O
Museu Nacional de Arqueologia (MNA) possui um acervo de muitos
milhares, na verdade centenas de milhares, de objetos. Provêm eles de
intervenções arqueológicas programadas ou de achados fortuitos, tendo
sido incorporados por iniciativa do próprio Museu ou por depósito ou por
doação de investigadores e colecionadores.
Todos
os períodos cronológicos e culturais, e também todos os tipos de peças,
desde a mais remota Pré-História até épocas recentes, neste caso com
relevo para as peças etnográficas, estão representados no MNA. Às
coleções portuguesas acrescentam-se as estrangeiras, igualmente de
períodos e regiões muito diversificadas.
O MNA é ainda o museu português que possui no seu acervo a maior quantidade de peças classificadas como “tesouros nacionais”.
Existe,
pois, sempre motivo de descoberta nas coleções do Museu Nacional de
Arqueologia e é esse o sentido da evocação que fazemos, em cada mês que
passa.
PEÇA DO MÊS COMENTADA
O TOURO DE CINCO REIS 8
Apresentado por Ana Margarida Arruda
17 de Janeiro de 2015, às 15h
O
touro de Cinco Reis 8 é proveniente de uma necrópole escavada na área
de Beja, no contexto das intervenções de minimização de impactes sobre o
património, promovidas pela EDIA (Empresa de Desenvolvimento e
Infra-estruturas do Alqueva) no âmbito do sistema global de rega.
A
necrópole, escavada por Rosa Salvador Mateos e José António Pereira da
empresa NOVAARQUEOLOGIA (a quem agradeço, desde já, toda a colaboração),
é da Idade do Ferro, sendo datada do século VII-VI a.n.e.
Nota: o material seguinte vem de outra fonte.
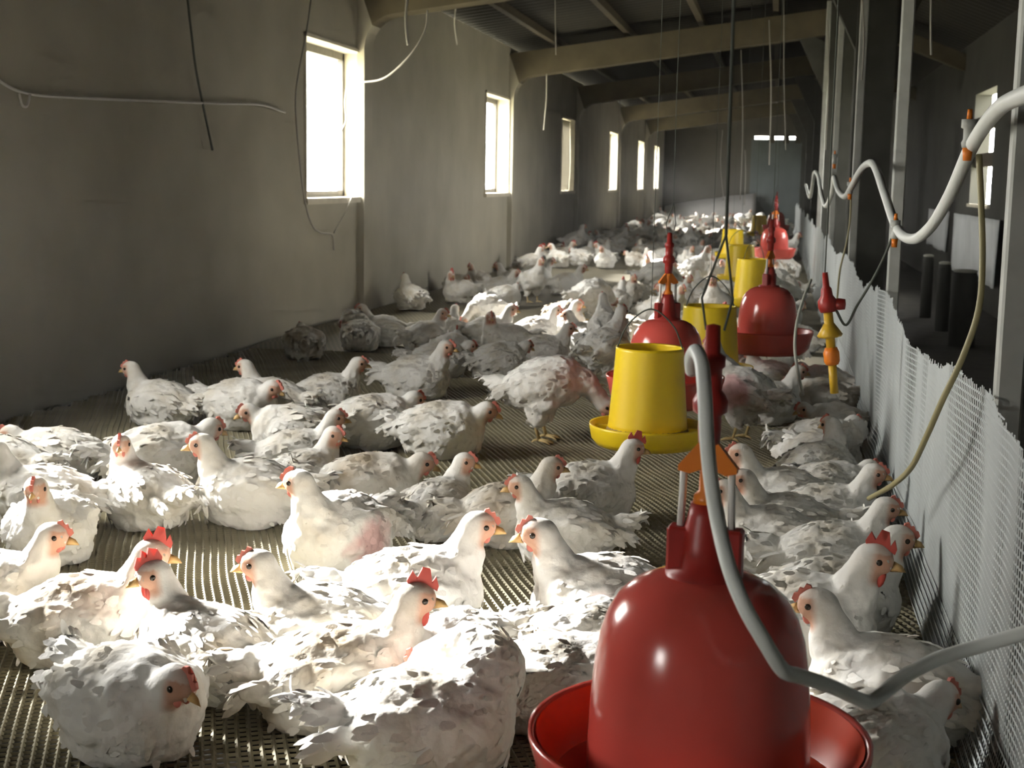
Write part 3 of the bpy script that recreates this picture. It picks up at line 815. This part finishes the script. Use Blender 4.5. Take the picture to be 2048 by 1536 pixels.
NEAR = [
 # pose, px, py, heading, label, scale, big comb
 ('low', 255, 1500, 325, 'big ruffled chicken at the lower left corner, its head drooping over its breast', 1.05, False),
 ('sit_dirty', 165, 1325, 14, 'chicken with soiled wing lying beside the lower left frame edge, head raised', 1.04, True),
 ('left', 440, 1400, 150, 'chicken with the tallest red comb looking over its shoulder', 1.0, True),
 ('sit', 655, 1345, 188, 'chicken with small red comb and fanned wing, behind the tall-combed one', 1.0, False),
 ('sit', 815, 1270, 20, 'long white chicken stretched out with sunlit back and shaded face', 1.1, False),
 ('sit_dirty', 705, 1430, 22, 'chicken with brown stained wing and yellow beak in profile', 1.05, True),
 ('low', 885, 1400, 240, 'chicken with lowered head pressed against the brown-winged one', .95, False),
 ('preen', 850, 1545, 20, 'chicken at the bottom frame edge with its head tucked into its back', 1.05, False),
 ('low', 1115, 1455, 12, 'chicken reaching towards the pan of the nearest red drinker', 1.0, False),
 ('sit_pink', 1225, 1310, 190, 'chicken with pinkish wing and pale face sitting left of the nearest drinker', 1.12, False),
 ('low', 1140, 1340, 60, 'chicken with shaded neck crouching below the pink-winged one', .9, False),
 ('sit', -15, 1265, 8, 'chicken cut by the left frame edge with orange beak', 1.0, False),
 ('sit', 105, 1120, 285, 'chicken facing the camera with narrow red face, at the left', 1.0, False),
 ('sit', 120, 1055, 195, 'chicken with grey face in profile behind the camera-facing one', 1.0, False),
 ('back', 275, 1055, 150, 'chicken glancing back, pressed behind the two leftmost ones', 1.0, False),
 ('low', 315, 975, 40, 'large dim rounded chicken near the dark wall base', 1.15, False),
 ('sit', 510, 1045, 195, 'round chicken with pale orange beak resting on open netting', 1.05, False),
 ('sit', 590, 960, 15, 'chicken with red comb behind the round orange-beaked one', .95, False),
 ('right', 610, 1015, 60, 'chicken with peach face looking towards the drinkers', .95, False),
 ('low_dirty', 725, 1025, 5, 'chicken with striped cream wings and flat stretched neck', 1.05, False),
 ('right_pink', 680, 1130, 250, 'bright chicken with a bare pink patch on its side', 1.1, False),
 ('right', 880, 1075, 70, 'small white chicken sitting with its tan neck turned', .9, False),
 ('sit_dirty', 1000, 1085, 25, 'cream chicken sitting tall with its neck stretched forward', .95, False),
 ('sit', 1170, 1040, 15, 'ruffled chicken with bright red face behind the small dark-faced one', .98, True),
 ('sit', 1135, 1125, 195, 'dark-faced chicken with pink comb sitting on its own', .92, False),
 ('sit', 1585, 1050, 188, 'chicken with red comb looking left beside the white drinker tube', 1.0, False),
 ('sit', 1555, 1135, 188, 'brown-faced chicken low behind the drinker tube', .95, False),
 ('sit', 1612, 1100, 192, 'pink-faced chicken between the drinker tube and the net', .95, False),
 ('sit', 1590, 1325, 350, 'upright chicken with dark red comb and wattles beside the nearest drinker', 1.12, True),
 ('sit', 1770, 1300, 12, 'chicken with cream neck nosing towards the net', 1.05, False),
 ('sit', 1850, 1480, 168, 'shaded chicken with orange beak below the white tube', 1.05, False),
 ('low', 1815, 1610, 30, 'chicken at the lower frame edge beside the net, only its back showing', 1.0, False),
 ('sit', 1752, 1170, 5, 'chicken with fluffy cream head against the net, under a similar one', .95, False),
 ('sit', 1722, 1105, 355, 'fluffy-headed chicken against the net where the olive tube ends', .95, False),
 ('low', 1725, 1045, 20, 'chicken with its face under the end of the olive tube', .9, False),
 ('left', 1665, 1010, 60, 'ruffled chicken in the pile beside the net, head turned', 1.0, False),
 ('low', 1705, 935, 30, 'chicken with orange face crowding the net above the pile', .95, False),
 ('preen', 1640, 965, 300, 'fluffy chicken preening in the pile by the net', 1.0, False),
 ('low', 1735, 890, 200, 'tan-faced chicken squeezed against the net folds', .9, False),
 ('stand_pink', 1478, 880, 150, 'chicken with patchy pink feathers standing behind the drinker tube', 1.0, False),
 ('sit', 1530, 845, 20, 'pale chicken beside the patchy pink one', .98, False),
 ('left', 1455, 770, 80, 'bright backed chicken under the yellow hopper', .98, False),
 ('low', 1545, 735, 200, 'chicken resting beneath the round red drinker', .95, False),
 ('sit', 1600, 705, 178, 'small bright chicken facing left by the round red drinker', .9, False),
 ('low_dirty', 1640, 835, 200, 'grey shaded chicken at the foot of the amber valve', .95, False),
 ('low', 1680, 800, 150, 'chicken half hidden by the amber valve stem', .9, False),
 ('sit', 1560, 790, 160, 'pale chicken behind the pale pair near the amber valve', .9, False),
 ('peck', 1085, 880, 355, 'standing grey chicken eating from the large yellow feeder', 1.12, False),
 ('low', 880, 910, 355, 'dim chicken lying with its head towards the large yellow feeder', 1.12, False),
 ('low', 725, 895, 30, 'dim chicken lying between the wall and the feeder-facing one', 1.1, False),
 ('sit', 830, 795, 350, 'shaded chicken with dark raised head before the sunlit group', 1.1, False),
 ('sit', 355, 850, 175, 'dark chicken sitting against the wall base', 1.0, False),
 ('low', 455, 855, 340, 'dark chicken beside the one at the wall base', 1.1, False),
 ('sit', 545, 845, 170, 'shadowed chicken with its head low, third from the wall', 1.0, False),
 ('low', 600, 905, 200, 'shadowed chicken behind the red-combed one', 1.0, False),
 ('sit', 650, 830, 20, 'shadowed chicken under the first window', 1.0, False),
 ('sit', 10, 985, 170, 'dim chicken cut by the left edge near the wall', 1.0, False),
 ('low', 120, 965, 190, 'dim brown-faced chicken against the wall at the left', 1.0, False),
 ('low', 985, 755, 30, 'bright chicken with a clean white back in the sunlit band', 1.0, False),
 ('low', 885, 755, 20, 'bright flat-lying chicken at the start of the sunlit band', 1.0, False),
 ('sit', 1085, 735, 5, 'chicken with tan head behind the feeding one', .98, False),
 ('stand', 1205, 775, 60, 'bright chicken standing against the large yellow feeder', 1.0, False),
 ('sit', 1180, 705, 175, 'chicken resting broadside with orange beak in the sunlit band', 1.0, False),
 ('sit', 975, 690, 5, 'cream chicken lying broadside in the sunlit band', 1.0, False),
 ('right', 850, 705, 60, 'chicken with raised thin neck in the sunlit band', 1.0, False),
 ('sit', 770, 690, 200, 'chicken with grey face near the wall end of the sunlit band', 1.0, False),
 ('sit', 905, 690, 80, 'chicken with a raised cream neck beside the cream one', .95, False),
 ('preen', 720, 700, 100, 'brown-shaded chicken preening by the wall', 1.0, False),
 ('sit', 1055, 690, 20, 'chicken with tan breast between the two broadside ones', .95, False),
 ('low', 1270, 790, 100, 'chicken crouching behind the large yellow feeder', .95, False),
 ('sit', 1130, 588, 5, 'white chicken resting alone by the wall, second window beyond', 1.05, False),
 ('sit', 1070, 570, 15, 'dim chicken with raised head closest to the wall beyond the sunlit band', 1.05, False),
]
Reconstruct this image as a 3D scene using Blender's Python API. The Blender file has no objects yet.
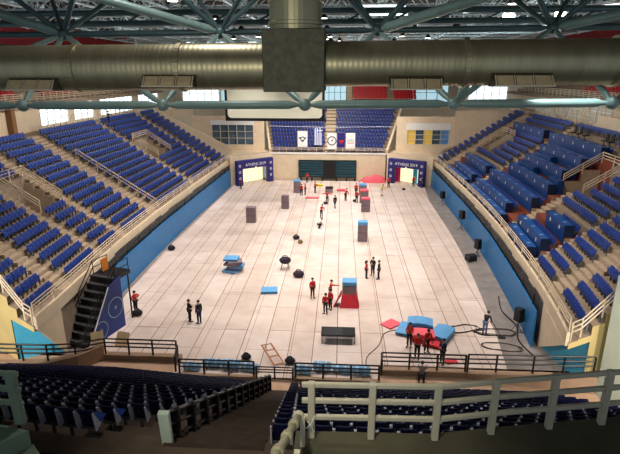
import bpy, math, random
from mathutils import Vector, Matrix
random.seed(7)
SC = bpy.context.scene
COL = SC.collection
PI = math.pi
# lamp powers (W) and exposure
FLOOR_W, STAND_WL, STAND_WR, END_W, NEAR_W, TIER_W, DUCT_W, WORLD, EXPO = 4800, 6500, 3800, 8500, 3800, 1000, 2300, .36, .2

# ------------------------------------------------------------------ materials
def lin(c):
    return tuple(((v/255)/12.92 if v/255 <= .04045 else ((v/255+.055)/1.055)**2.4) for v in c)
def mat(name, rgb, rough=.6, metal=0., vary=.12, scale=3., emit=0., bump=0., stretch=None, spec=.4):
    m = bpy.data.materials.new(name); m.use_nodes = True
    nt = m.node_tree; b = nt.nodes['Principled BSDF']
    c = lin(rgb)
    b.inputs['Roughness'].default_value = rough
    b.inputs['Metallic'].default_value = metal
    b.inputs['Specular IOR Level'].default_value = spec
    b.inputs['Base Color'].default_value = (*c, 1)
    if vary > 0 or bump > 0:
        tc = nt.nodes.new('ShaderNodeTexCoord'); n = nt.nodes.new('ShaderNodeTexNoise')
        n.inputs['Scale'].default_value = scale; n.inputs['Detail'].default_value = 4
        src = tc.outputs['Object']
        if stretch:
            mp = nt.nodes.new('ShaderNodeMapping'); mp.inputs['Scale'].default_value = stretch
            nt.links.new(src, mp.inputs['Vector']); src = mp.outputs['Vector']
        nt.links.new(src, n.inputs['Vector'])
        r = nt.nodes.new('ShaderNodeValToRGB')
        r.color_ramp.elements[0].position = .3; r.color_ramp.elements[1].position = .7
        r.color_ramp.elements[0].color = (*[v*(1-vary) for v in c], 1)
        r.color_ramp.elements[1].color = (*[min(1, v*(1+vary)) for v in c], 1)
        nt.links.new(n.outputs['Fac'], r.inputs['Fac']); nt.links.new(r.outputs['Color'], b.inputs['Base Color'])
        if bump > 0:
            bp = nt.nodes.new('ShaderNodeBump'); bp.inputs['Strength'].default_value = bump
            nt.links.new(n.outputs['Fac'], bp.inputs['Height']); nt.links.new(bp.outputs['Normal'], b.inputs['Normal'])
    if emit > 0:
        b.inputs['Emission Color'].default_value = (*c, 1); b.inputs['Emission Strength'].default_value = emit
    return m
M = {}
def dm(k, *a, **kw): M[k] = mat(k, *a, **kw)
dm('cream', (222, 202, 172), .75, vary=.06, scale=1.2)
dm('yellow_cream', (214, 190, 128), .75, vary=.07, scale=.8)
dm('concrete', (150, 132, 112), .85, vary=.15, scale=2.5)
dm('aisle', (176, 156, 132), .85, vary=.12, scale=4)
dm('vip_floor', (128, 62, 42), .8, vary=.15, scale=2)
dm('pale_post', (206, 220, 206), .5, vary=.05)
dm('pipe_olive', (158, 152, 122), .45, vary=.08, scale=4)
dm('recess_blue', (70, 164, 200), .5, vary=.05)
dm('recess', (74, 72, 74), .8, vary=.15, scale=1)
dm('dark_step', (66, 52, 44), .85, vary=.2, scale=3)
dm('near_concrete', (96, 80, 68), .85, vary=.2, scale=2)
dm('walkway', (196, 160, 132), .7, vary=.1, scale=1.5)
dm('strip', (156, 128, 104), .8, vary=.1, scale=2)
dm('platform', (88, 84, 66), .8, vary=.2, scale=1.5)
dm('green_step', (120, 138, 118), .75, vary=.15, scale=2)
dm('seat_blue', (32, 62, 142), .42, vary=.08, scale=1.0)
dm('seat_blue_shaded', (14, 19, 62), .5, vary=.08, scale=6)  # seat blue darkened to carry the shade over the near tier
dm('bracket', (206, 206, 222), .4, vary=.05, scale=8)
dm('seat_leg', (92, 92, 98), .5, vary=.1, scale=8)
dm('seat_red', (190, 24, 30), .45, vary=.08, scale=5)
dm('wall_blue', (14, 108, 168), .45, vary=.05, scale=.7)
dm('desk_blue', (12, 58, 118), .4, vary=.08, scale=1.0)
dm('desk_top', (22, 78, 146), .4, vary=.08, scale=1.0)
dm('desk_end', (10, 32, 68), .5, vary=.08, scale=1.0)
dm('white', (235, 235, 232), .6, vary=.03)
dm('black', (18, 18, 20), .5, vary=.15, scale=3)
dm('black_rail', (22, 20, 22), .42, vary=.15, scale=6)
dm('cream_rail', (206, 198, 176), .5, vary=.06, scale=4)
dm('stand_rail', (214, 194, 166), .5, vary=.06, scale=4)
dm('truss_green', (140, 166, 162), .38, metal=.15, vary=.12, scale=2.5)
dm('truss_dark', (82, 106, 110), .4, metal=.3, vary=.15, scale=2)
dm('roof_pipe', (190, 212, 216), .45, metal=.1, vary=.1, scale=1)
dm('deck', (92, 80, 70), .8, vary=.3, scale=.6)
dm('duct', (170, 163, 134), .40, metal=.75, vary=.12, scale=5, stretch=(1, .2, .2))
dm('galv', (84, 82, 68), .55, metal=.45, vary=.22, scale=9)
dm('grille', (220, 196, 156), .5, metal=.3, vary=.12, scale=5)
dm('grille_dark', (74, 66, 52), .5, metal=.4, vary=.15, scale=5)
dm('screen', (226, 228, 206), .7, vary=.03, scale=.5)
dm('glass', (80, 102, 118), .15, vary=.3, scale=.5, spec=.8)
dm('lit_yellow', (214, 180, 84), .6, emit=.25, vary=0)
dm('lit_blue', (80, 130, 180), .4, emit=.15, vary=0)
dm('daylight', (228, 244, 250), .5, emit=1.7, vary=0)
dm('daylight_blue', (176, 212, 226), .5, emit=.75, vary=0)
dm('dim_pane', (170, 164, 150), .4, emit=.25, vary=.1)
dm('corridor', (250, 238, 196), .6, emit=.85, vary=0)
dm('lamp_glow', (255, 246, 232), .5, emit=9, vary=0)
dm('tube_glow', (236, 250, 255), .5, emit=2.0, vary=0)
dm('arch_blue', (38, 34, 110), .5, vary=.1, scale=1)
dm('banner_blue', (28, 48, 122), .5, vary=.3, scale=.6)
dm('cyan', (66, 200, 220), .6, vary=.05)
dm('red_cloth', (204, 30, 30), .75, vary=.12, scale=9)
dm('red_foam', (206, 46, 62), .7, vary=.08, scale=2)
dm('pink_foam', (232, 96, 110), .7, vary=.08, scale=2)
dm('blue_foam', (96, 164, 216), .65, vary=.06, scale=2)
dm('grey_foam', (134, 114, 120), .8, vary=.12, scale=3)
dm('blue_wrap', (120, 176, 216), .35, vary=.45, scale=3, bump=.4)
dm('dark_cloth', (30, 30, 36), .85, vary=.2, scale=9)
dm('navy_cloth', (30, 40, 74), .85, vary=.2, scale=9)
dm('grey_cloth', (128, 118, 112), .85, vary=.2, scale=9)
dm('jean', (92, 112, 142), .85, vary=.2, scale=9)
dm('white_cloth', (222, 216, 210), .8, vary=.08, scale=9)
dm('yellow_cloth', (222, 206, 40), .7, vary=.08, scale=9)
dm('orange_cloth', (232, 132, 40), .7, vary=.08, scale=9)
dm('skin', (196, 144, 116), .55, vary=.06, scale=12)
dm('hair_dark', (34, 24, 20), .7, vary=.3, scale=20)
dm('hair_brown', (84, 54, 36), .7, vary=.3, scale=20)
dm('shoe', (28, 28, 30), .6, vary=.1)
dm('eye', (24, 20, 20), .3, vary=0)
dm('wood', (186, 116, 66), .6, vary=.3, scale=4, stretch=(1, 6, 1))
dm('bag', (46, 34, 50), .8, vary=.3, scale=4, bump=.3)
dm('step_grey', (62, 62, 66), .5, vary=.1)
dm('olive', (120, 104, 62), .8, vary=.2, scale=5)
dm('cable', (52, 34, 28), .6, vary=.1)
dm('brown_col', (140, 100, 66), .75, vary=.1, scale=1.5)
dm('red_panel', (150, 18, 26), .6, vary=.2, scale=1)
dm('tan_board', (214, 188, 150), .6, vary=.1, scale=2)
dm('gold', (226, 160, 40), .6, vary=.1)
dm('flag_blue', (24, 70, 160), .7, vary=.05)
dm('emblem', (52, 74, 76), .7, vary=.1)
dm('emblem_pale', (140, 190, 186), .7, vary=.1)
dm('magenta', (226, 52, 128), .6, vary=.1)

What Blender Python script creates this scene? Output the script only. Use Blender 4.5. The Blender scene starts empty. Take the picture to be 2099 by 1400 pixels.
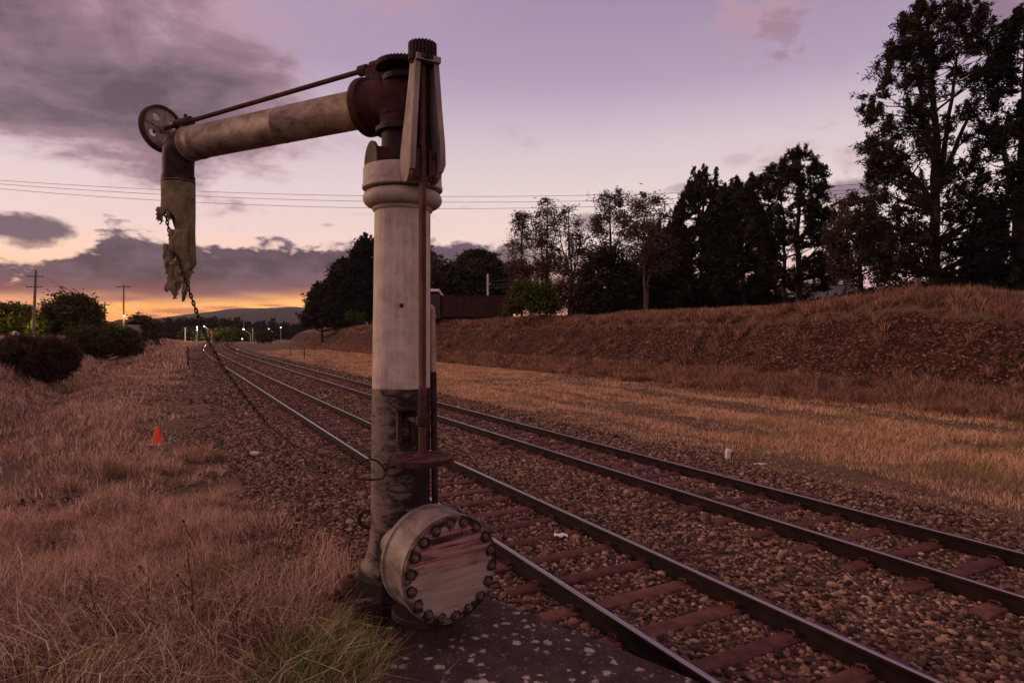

Insere-se
numa vasta rede de espaços funerários com características particulares e
individualizantes no quadro da Idade do Ferro do sudoeste peninsular.
Trata-se
de uma peça cerâmica, moldada à mão, que representa um bovino,
ajoelhado, de cabeça frontal e focinho de grande dimensão. A boca está
entreaberta e a cauda, destacada do corpo, enrola-se, rematando sobre o dorso com incisões que desenham um semicírculo.
O
touro da necrópole de Cinco Reis 8 remete inevitavelmente para um
universo religiosos e/ou ritual, situação que não advém exclusivamente
do contexto em que foi recuperado. Com efeito, os touros, presentes, de
forma muito expressiva, na iconografia da Idade do Ferro peninsular (bem
como aliás na de toda bacia do Mediterrâneo e no próximo oriente),
representam não só prosperidade doméstica e riqueza agrícola, mas também
têm um profundo significado religioso, podendo ser conectados com
divindades, concretamente com Baal. Porém, é difícil reconhecer em todas
as representações de touros imagens de culto, fazendo mais sentido, em
algumas circunstâncias, relacioná-las com atividades de tipo
sacrificial.
O
touro de Cinco Reis 8 apresenta características que o diferenciam da
maioria dos seus congéneres metálicos, interpretados como tampas de thimiateria,
como, no atual território português, são os casos de Mourão e Safara,
por exemplo. Enquanto estes se encontram em posição de absoluto repouso,
em atitude pacífica, deitados sobre as patas, cabeça inclinada
lateralmente, com a boca aberta e a língua pendente, o da necrópole
alentejana apresenta-se de joelhos, de cabeça para a frente, não
evidenciando a mansidão dos anteriores. Por outro lado é
consideravelmente musculado e o morrilho é muito pronunciado. A
interpretação iconológica deve, portanto, ser distinta, uma vez que a
diversidade de matéria-prima não pode ser responsável pela variedade de
atitudes. Ambas as posições são conhecidas no Oriente, onde existem quer
bovídeos reclinados (muito menos numerosos), quer a que se reconhece no
de Cinco Reis 8 (em número muito mais significativo), podendo, também
aí, ser lidos de forma diferenciada no que se refere ao significado.